Source: http://www.superiorfenceandrail.com

Answered 6 years ago by SFence

0
Votes

Remove all of the fencing first, then start on the posts. Most posts do
not have as much concrete around them as you would think. Start working
the post back and forth until it is loose enough to pull out. If that
does not work, you can use a come along or a truck.

Source: http://www.vinylpicketfences.ca/

Answered 6 years ago by picketfences

0
Votes

A couple more tips -

If you want to take the post out with the concrete too, one easy way is to dig down about a foot till you can rock the pole a bit back and forth, then poke down and jab into the concrete at about at a 30-45 degree angle with a jim bar (5' pry bar) setting on a 3' or so piece of 2x4 or bigger (so it does not just dig into the ground) and have one person put their weight down on that while the other rocks it - that way instead of just rocking and loosening up the dirt, you have a constant upward pull at the same time, so the dirt knocked loose by the rocking drops down into the hole, letting the concrete slide up. Reset prybar to 30-45 degree angle as it comes up. Once you get it rocking and it starts to marginally move up, only takes about 5-10 seconds more rocking to pop out. Of course, this assumes the concrete is not set in bedrock or boulders.
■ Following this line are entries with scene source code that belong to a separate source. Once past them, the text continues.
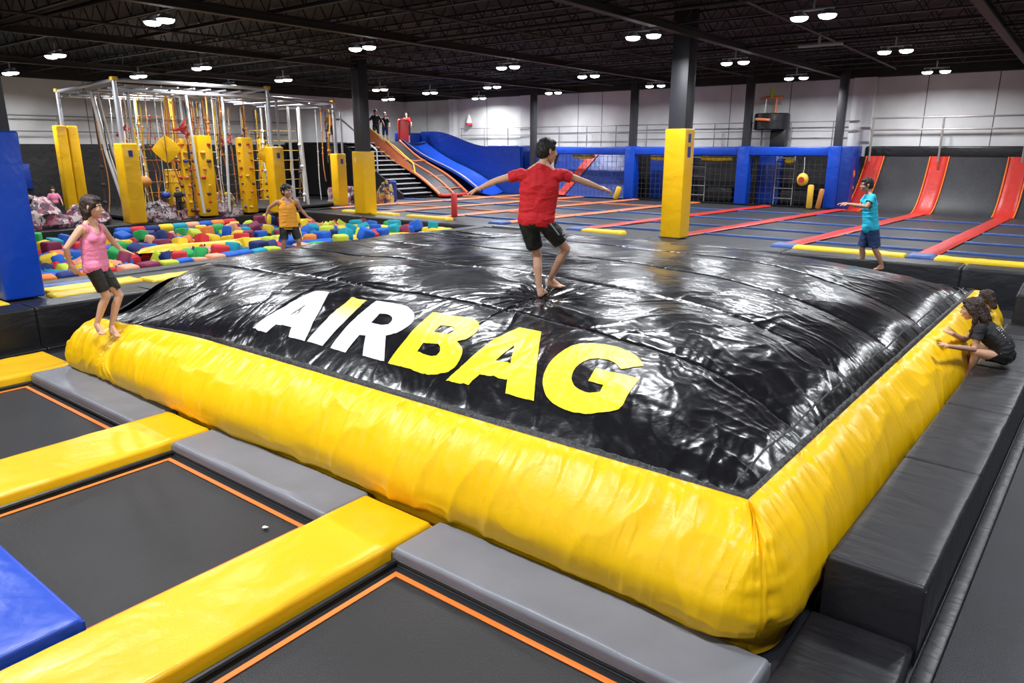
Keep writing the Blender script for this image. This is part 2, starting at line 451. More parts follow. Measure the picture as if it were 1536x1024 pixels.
for x, y, l in ((-20.9, 28.5, 'slim dark column against the pale wall behind the boy in red'), ):
    column(x, y, .6, .24, 0, 0, None, l)
for x, l in ((-15.75, 'dark column with a blue padded foot left of the big yellow pad'), (-10.75, 'dark column with a blue padded foot between the two netted bays'), (-7.35, 'dark column with a blue padded foot beside the red ramps')):
    column(x, 28.75, .6, .27, 2.22, .46, 'pad_blue', l, pw2=.56)

# ------------------------------------------------------------------ near trampolines
def ring(b, x0, x1, y0, y1, w, z0, z1):
    b.box(x0, x1, y0, y0+w, z0, z1); b.box(x0, x1, y1-w, y1, z0, z1)
    b.box(x0, x0+w, y0+w, y1-w, z0, z1); b.box(x1-w, x1, y0+w, y1-w, z0, z1)
    return b
def trampoline(x0, x1, y0, y1, label, stripe='orange_stripe', z=0.0):
    t = thing('trampoline', label, 'trampoline', ((x0+x1)/2, (y0+y1)/2, z-.12))
    dx, dy = (x1-x0)/2, (y1-y0)/2
    ys = np.linspace(-dy, dy, 30); xs = np.linspace(-dx, dx, 30)
    X, Y = np.meshgrid(xs, ys)
    Z = .06-.035*(1-(X/dx)**2)*(1-(Y/dy)**2)
    obj('bed', grid_mesh(X, Y, Z), 'mesh_bed', t)
    b = MB(); w = .042
    ring(b, -dx, dx, -dy, dy, w, .062, .066)
    obj('edge_webbing', b, stripe, t, False)
    fr = MB(); g = .11
    ring(fr, -dx-g, dx+g, -dy-g, dy+g, g-.006, .005, .045)
    for (a, c) in (((-dx-g*.8, -dy-g*.8), (dx+g*.8, -dy-g*.8)), ((-dx-g*.8, dy+g*.8), (dx+g*.8, dy+g*.8)), ((-dx-g*.8, -dy-g*.8), (-dx-g*.8, dy+g*.8)), ((dx+g*.8, -dy-g*.8), (dx+g*.8, dy+g*.8))):
        fr.tube([(a[0], a[1], .075), (c[0], c[1], .075)], .022, 8)
    obj('frame', fr, 'frame_black', t)
    return t
trampoline(-3.36, -1.02, .05, 3.0, 'nearest trampoline, black bed with orange edging at the bottom of the photo')
trampoline(-6.46, -4.36, 1.05, 3.0, 'middle trampoline, black bed with a scrap of white paper on it')
trampoline(-9.93, -7.55, .05, 3.0, 'farthest of the three near trampolines, black bed with orange edging')
PZ = .055
def pad(name, label, cat, x0, x1, y0, y1, z0, z1, m, r=.03, amp=.006, seed=0, group=None, step=.06, wl=.5, loc0=True):
    cx, cy = (x0+x1)/2, (y0+y1)/2
    o = obj(name, pad_mesh(x0-cx, x1-cx, y0-cy, y1-cy, z0, z1, r, step, amp, seed, wl), m)
    o.location = (cx, cy, 0)
    return tag(o, label, cat, group)
pad('floor_pad', 'long glossy yellow pad between the two nearest trampolines', 'pad', -4.235, -3.49, -.3, 3.50, -.12, PZ+.01, 'pad_yellow', .035, .012, 1, wl=.35)
pad('floor_pad', 'long yellow pad between the middle and the farthest near trampoline', 'pad', -7.42, -6.58, -.3, 3.50, -.12, PZ, 'pad_yellow', .035, .011, 2, wl=.4)
pad('floor_pad', 'yellow pad at the left end below the black barrier', 'pad', -11.1, -10.1, -.3, 3.62, -.12, PZ, 'pad_yellow', .035, .011, 3, wl=.4)
pad('floor_pad', 'grey pad in front of the nearest trampoline, longest of the three grey pads', 'pad', -3.475, -.955, 3.075, 3.58, -.12, PZ, 'pad_grey', .035, .006, 4)
pad('floor_pad', 'grey pad between the two yellow pads at the foot of the airbag', 'pad', -6.565, -4.25, 3.075, 3.56, -.12, PZ, 'pad_grey', .035, .006, 5)
pad('floor_pad', 'grey pad below the barefoot girl in pink, leftmost of the three grey pads', 'pad', -10.085, -7.435, 3.10, 3.58, -.12, PZ, 'pad_grey', .035, .008, 6)
pad('floor_pad', 'glossy blue pad at the lower left corner', 'pad', -6.5, -4.345, .25, 1.385, -.12, PZ+.012, 'pad_blue', .03, .012, 7, wl=.35)
pp = MB(); pp.add([(0, 0, 0), (.035, .012, .004), (.05, -.01, .012), (.03, -.032, .01), (.004, -.028, .002), (.02, -.01, .02), (-.008, -.012, .006)], [(0, 1, 5), (1, 2, 5), (2, 3, 5), (3, 4, 5), (4, 6, 5), (6, 0, 5)])
o = obj('paper_scrap', pp, 'paper', None, False); o.location = (-4.62, 2.80, -.055)
tag(o, 'small torn scrap of white paper lying on the middle trampoline', 'paper')
# steel under-frame seen in the gaps between pads
struct('trim_%d' % k, MB().box(-11.1, -.95, 3.0, 3.6, -.12, -.1), 'frame_black'); k += 1

# black step and bench wall on the right
pad('step_pad', 'low black padded step in the lower right corner beside the bench wall', 'pad', -.93, -.355, -.3, 4.235, -.12, .02, 'vinyl_charcoal', .03, .004, 11)
BR = math.radians(2.3)
bench = thing('padded_bench_wall', 'long black padded bench wall running beside the yellow airbag side', 'bench', (-.885, 4.26, -.12), -BR)
segs = [0, 1.9, 3.55, 5.2, 6.85, 7.9]
for i in range(len(segs)-1):
    o = obj('bench_pad', pad_mesh(0, .545, segs[i]+.003, segs[i+1]-.003, 0, .52, .028, .05, .006, 20+i, .3), 'vinyl_charcoal', bench)
o = obj('baseboard_right', MB().box(.56, .66, -1.2, 7.9, 0, .06, .015), 'vinyl_charcoal'); o.location = bench.location; o.rotation_euler = bench.rotation_euler; o['kind'] = 'structure'
o = pad('bench_block', 'raised black padded block at the far end of the bench wall', 'block', -.52, .25, 12.2, 13.4, -.12, .80, 'vinyl_charcoal', .03, .006, 31)
# dark well between the bag and the left barrier
struct('trim_%d' % k, MB().box(-11.42, -10.2, 3.66, 15.9, -.12, .0), 'vinyl_black_wall'); k += 1

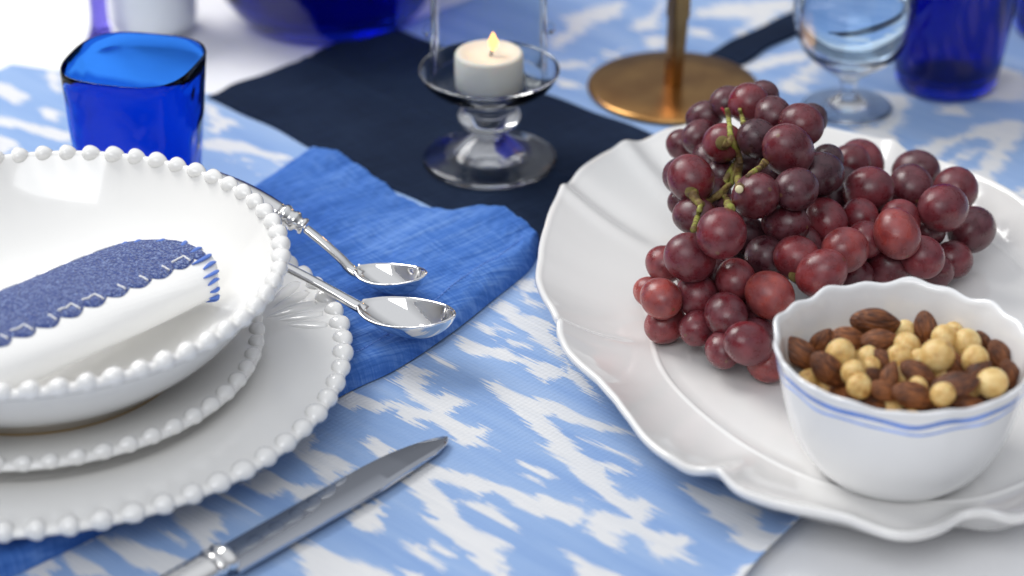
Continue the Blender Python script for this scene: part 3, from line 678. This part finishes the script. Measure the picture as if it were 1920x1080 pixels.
# ------------------------------------------------------------------ ramekin with blue lines
RC = np.array([.1652, -.1712]); RB = .0094
def ramekin():
    r = thing("ramekin", (RC[0], RC[1], RB), "small white bowl with two blue lines filled with nuts", "bowl")
    H = .0585
    out = curve_smooth([(.0315, .0), (.0335, .0012), (.0400, .0085), (.0460, .020), (.0500, .034), (.0525, .046), (.0540, .0535), (.0553, .0572)], 22)
    inn = curve_smooth([(.0530, .0578), (.0505, .050), (.0480, .038), (.0430, .022), (.0340, .011), (.015, .0075), (.0003, .0075)], 20)
    prof = [(.0003, .0015), (.0275, .0015), (.0290, 0)]+[tuple(p) for p in out]+[(.0556, .0582), (.0549, .0590), (.0540, .0588)]+[tuple(p) for p in inn]
    def rf(a, rr, z):
        f = max(0, (z-.028)/.031)
        sh = .0005*math.cos(9*a+.6)+.0003*math.sin(5*a+1)+.00045*math.cos(18*a)
        return rr+f*f*sh*1.1, z+(f**3)*sh*1.4 if z > .028 else z
    body = lathe("bowl_body", prof, m_ram, r, n=256, rfun=rf)
    for nm, z0, z1, col in (("blue_line", .0508, .0535, (.06, .18, .58)), ("thin_blue_line", .0472, .0487, (.20, .33, .70))):
        m = M(nm+"_glaze", col, .2, Coat_Weight=.5)
        L(m, ramp(m, noise(m, coords(m), 60, 3), [(.3, tuple(x*1.6+.04 for x in col)), (.6, col)]), B(m).inputs["Base Color"])
        V = []; F = []; n = 256
        oz = [p[1] for p in out]; orr = [p[0] for p in out]
        for i in range(n):
            a = 2*PI*i/n; w = .0008*math.sin(9*a+.6)+.0005*math.sin(5*a)+.0003*math.sin(14*a+2)
            for z in (z0, (z0+z1)/2, z1):
                wd_ = z+w+(.0003*math.sin(13*a+z0*900) if z != (z0+z1)/2 else 0); rr_, zz_ = rf(a, float(np.interp(wd_, oz, orr)), wd_)
                rr_ += .00022 if z == (z0+z1)/2 else -.00002
                V.append((rr_*math.cos(a), rr_*math.sin(a), zz_))
        for i in range(n):
            for t in (0, 1): F.append((i*3+t, ((i+1) % n)*3+t, ((i+1) % n)*3+t+1, i*3+t+1))
        mesh(nm, V, F, m, body)
ramekin()

# ------------------------------------------------------------------ nuts
m_alm = M("almond_skin", (.17, .055, .02), .42)
v = coords(m_alm, scale=(1.1, 8, 9)); oi = N(m_alm, "ObjectInfo")
nz = mth(m_alm, 'ADD', noise(m_alm, v, 1, 3), mth(m_alm, 'MULTIPLY', oi.outputs["Random"], .22))
L(m_alm, ramp(m_alm, nz, [(.36, (.026, .008, .004)), (.58, (.115, .033, .010)), (.86, (.36, .125, .036))]), B(m_alm).inputs["Base Color"])
bump(m_alm, noise(m_alm, v, 1.4, 4), .9, .0012)
m_haz = M("hazelnut_flesh", (.62, .42, .17), .42, Subsurface_Weight=.15, Subsurface_Scale=.002)
oi = N(m_haz, "ObjectInfo")
v = coords(m_haz); nz = mth(m_haz, 'ADD', noise(m_haz, v, 1.2, 5), mth(m_haz, 'MULTIPLY', mth(m_haz, 'SUBTRACT', oi.outputs["Random"], .5), .16))
L(m_haz, ramp(m_haz, nz, [(.28, (.40, .20, .055)), (.42, (.66, .42, .14)), (.64, (.80, .60, .27))]), B(m_haz).inputs["Base Color"])
bump(m_haz, noise(m_haz, v, 3.2, 4), .6, .0012)
def almond_fn(ch=0.):
    def f(p):
        x, y, z = p                                  # x long axis, pointed at +x
        taper = 1-.42*max(0, x)**1.6-.10*max(0, -x)**3
        rd = 1+.03*math.sin(13*math.atan2(z, y))*(1-x*x)
        return (x*1.06, y*taper*.62*rd, z*taper*.40*rd)
    return f
ALM = [ballmesh("almond", m_alm, almond_fn(), 28, 16) for _ in range(1)]
def haz_fn(seed):
    rr = random.Random(seed); dirs = [Vector((rr.uniform(-1, 1), rr.uniform(-1, 1), rr.uniform(-1, 1))).normalized() for _ in range(6)]
    def f(p):
        v_ = Vector(p); k = 1.0
        for i, d_ in enumerate(dirs): k -= .10*max(0, v_.dot(d_)-.45)**1.2*(1 if i % 2 else 1.4)
        k += .18*max(0, v_.z-.78)
        return tuple(v_*k)
    return f
HAZ = [ballmesh("hazelnut", m_haz, haz_fn(s_), 24, 16) for s_ in range(5)]
# (px, py, length px, image angle, roll, lift mm, label)
ALMONDS = [
 (1643,606,86,8,60,9,"long ridged almond lying on its edge at the back, highest almond of the heap"),
 (1649,637,62,-4,20,5,"dark almond with a pale chip, just below the long ridged almond"),
 (1592,636,64,10,30,3,"brown almond between the chipped almond and the large golden hazelnut"),
 (1539,642,56,-55,35,2,"almond standing behind the large golden hazelnut at the left"),
 (1503,664,78,36,30,1,"dark almond against the left wall of the nut bowl"),
 (1553,694,74,48,40,3,"long almond below the golden hazelnut near the bowl's front left wall"),
 (1736,618,62,82,10,7,"upright purplish almond with its point up at the back of the nuts"),
 (1658,675,50,30,30,3,"small reddish almond in the middle of the heap"),
 (1668,706,54,-70,20,4,"dark blurred almond standing near the front middle"),
 (1722,700,66,28,20,5,"dark almond with a tan spot below the largest hazelnut"),
 (1660,733,56,20,20,2,"light brown almond against the front wall, left of the middle"),
 (1714,742,78,14,30,1,"long almond lying along the front wall of the bowl"),
 (1789,724,84,-14,10,4,"broad orange brown almond at the front right"),
 (1832,698,56,-35,20,4,"almond between the broad front almond and the right hazelnuts"),
 (1854,642,52,62,50,3,"small bright brown almond standing by the right back wall"),
 (1884,670,66,62,0,4,"large grooved almond leaning at the right wall"),
 (1892,704,56,70,10,2,"dark almond in the shade below the grooved right almond"),
 (1788,684,56,62,30,1,"dark almond half hidden right of the largest hazelnut"),
 (1637,703,40,0,30,0,"small dark almond sunk between the front hazelnuts")]
HAZELS = [
 (1575,662,29,7,"large golden hazelnut at the left of the heap"),
 (1697,621,21,3,"rough pale hazelnut behind the chipped almond"),
 (1700,648,25,4,"hazelnut in front of the rough pale one, below the upright almond"),
 (1757,669,33,8,"largest creamy hazelnut in the middle of the heap"),
 (1724,672,18,5,"little hazelnut touching the largest one on its left"),
 (1769,634,25,7,"smooth hazelnut above the largest creamy one"),
 (1789,622,19,3,"hazelnut peeping from behind the smooth one at the back"),
 (1813,643,27,6,"hazelnut with a ragged top right of the smooth one"),
 (1827,674,27,7,"pale round hazelnut right of the largest one"),
 (1686,672,26,4,"dull hazelnut left of the largest one in the middle"),
 (1628,669,20,3,"small hazelnut right of the large golden one"),
 (1601,699,24,5,"hazelnut below the large golden one"),
 (1611,724,24,4,"hazelnut at the front wall, left of the front almonds"),
 (1634,686,17,2,"smallest hazelnut sunk above the front left pair"),
 (1860,718,29,6,"golden hazelnut at the right end of the front wall"),
 (1767,740,24,4,"hazelnut touching the front wall, in the middle"),
 (1720,727,21,1,"hazelnut half covered by the long front almond"),
 (1692,702,18,1,"hazelnut sunk between two dark almonds")]
def nut_z(px, py):                                   # the heap's surface: gently domed
    p = P(px, py, .054); d = math.hypot(p[0]-RC[0], p[1]-RC[1]); return .0530+.0045*(1-(d/.05)**2)
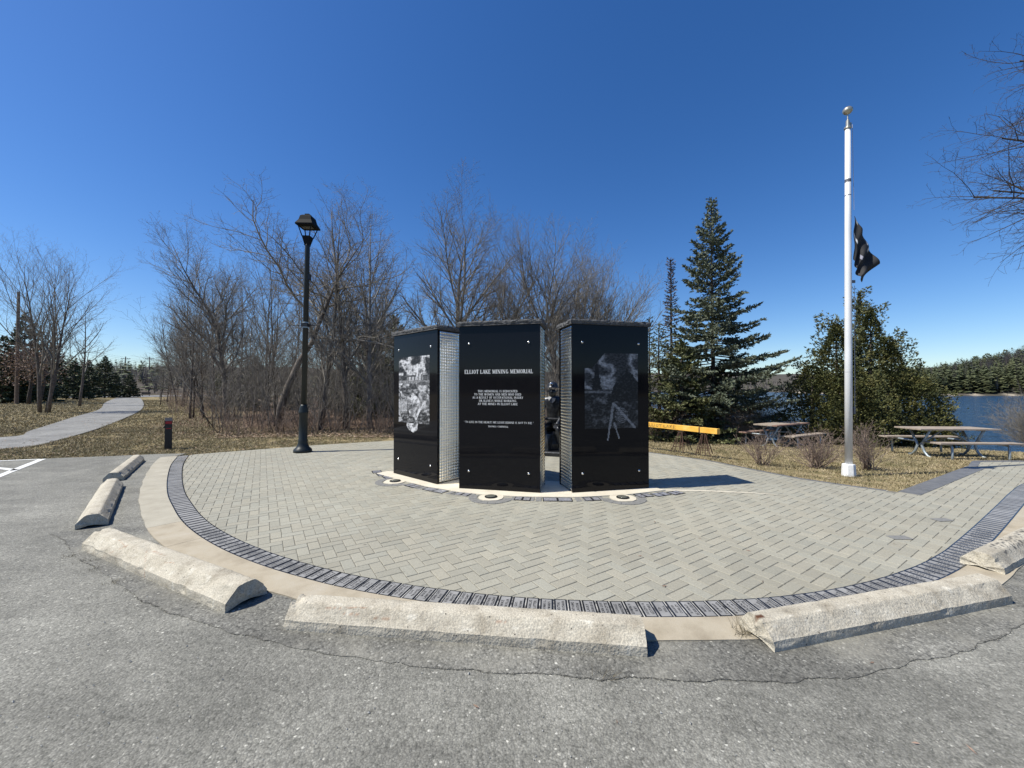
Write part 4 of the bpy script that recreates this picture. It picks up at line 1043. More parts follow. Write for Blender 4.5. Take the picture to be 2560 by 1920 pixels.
ws((-4.64, 4.44), (-6.28, 6.24), 2.38, 'concrete wheel stop second from the bollard, its near end shaded', 2, rough=.6)
ws((-4.16, 3.74), (-1.955, 2.665), 2.42, 'wide rounded wheel stop with red scrape marks, left of the nearest one', 3, w=0.29, h=.155, rough=.9)
ws((-1.474, 2.50), (0.748, 2.249), 2.27, 'nearest concrete wheel stop with a crumbled right end', 4, chip=.8, rough=.5)
ws((1.545, 2.285), (3.605, 2.795), 2.13, 'clean-edged wheel stop right of the nearest one, rusty pin hole at its end', 5, chip=.5, rough=.5)
ws((4.10, 3.22), (5.10, 3.70), 2.2, 'wheel stop cut by the right edge of the picture, black scuffs on top', 6, chip=.6, rough=.5)
def mark(name, P, w, m, z, lab):
    o = ribbon(name, P, w, z, m, .8, kind='structure', label=lab)
# red scrapes on the rounded stop: thin paint streaks laid on its top
M['scrape'] = mat('red_scrape', (0.3, 0.12, 0.08), 0.9)
M['scuff'] = mat('tyre_scuff', (0.12, 0.12, 0.13), 0.9)
M['rusthole'] = mat('rust_stain', (0.12, 0.04, 0.015), 0.9)

# ------------------------------------------------------------------ lamp post
lp = empty('lamp_post', (-5.214, 9.6, 0), 0, 'tall black lamp post with a square lantern beside the woods', 'lamp post')
lp.rotation_euler = (0, radians(0.85), radians(0))
def lamp_part(b, nm, m, k=.9, **kw):
    out = []
    for x, y, z in b.v:
        if z > 5.22: out.append((x * .80, y * .80, 5.17 + (z - 5.24) * .80))
        else: out.append((x * k, y * k, z))
    b.v = out; return b.build(nm, m, lp, **kw)
b = MB(); b.lathe([(.235, 0), (.235, .045), (.225, .075), (.17, .12), (.135, .18), (.118, .26), (.122, .30), (.11, .32), (.108, .95), (.122, .97), (.125, 1.0), (.11, 1.03), (.112, 1.06), (.085, 1.14), (.082, 1.18)], 28); lamp_part(b, 'base', M['black_paint'], smooth=True)
b = MB(); b.lathe([(.074, 1.18), (.064, 5.16), (.066, 5.20)], 20); lamp_part(b, 'shaft', M['black_paint'], smooth=True)
b = MB(); b.box((.075, 0, 4.38), (.06, .09, .15), bev=.01); lamp_part(b, 'junction_box', M['black_satin'])
for z in (3.10, 3.22): b = MB(); b.lathe([(.079, z), (.079, z + .025)], 18); lamp_part(b, 'clamp_band', M['galv'])
b = MB(); b.tube([(-.42, 0, 3.17), (.40, 0, 3.17)], [.012, .012], 8); b.box((0, 0, 3.17), (.17, .17, .07)); lamp_part(b, 'cross_bar', M['black_satin'])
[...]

Be careful when doing this that you don't jab yourself with the prybar - good idea to duct tape a heavy rag around the top end to dull it in case you slip while putting weight on it.

If you go the sawzall route on a metal post, take a large hammer or sledge hammer and smash down the top edge right after cutting, so you don't leave a sharp cutting edge to hurt feet or pets. Fill the cutoff pipe to the top with sand or drive in a tapered wooden plug so it is not a leg-breaker for pets.

To cut wood posts off at the top of the concrete or ground level, the sawzall definitely works fast. Milwaukee makes a 12" long, 5 tooth per inch blade they call The Axe that makes short work of that, as well as any trees or branches up to about 10". They are about $5 each in a five-pack versus the cheaper $1.50 blades, but last long, and can handle a 30 degree bend in them (to cut off flush at the surface, since saw will not lie down flush) without breaking. For metal posts, I would use the 9 inch, 14 tooth blade they call The Torch - also about $5/blade in a 5-pack. The wood blades should last about 10+ posts, the metal ones about 5 standard fence posts per blade if you don't cut into the concrete with it. One way to save a bit of money on the metal blades is to cut about 3/4 of the way through the post, then bend it over AWAY from the cut to break it, then take a hammer and bend the rough break into the remaining piece of post, then hammer all the edges down to dull them.

Answered 5 years ago by LCD

0
Votes

If you are just removing part of the fence, you can simply remove the tension bands at the terminal posts. If you want to remove the entire fence post, you'll have to dig out around the base to expose the concrete, rock the post back and forth until the post is loose enough to pull up.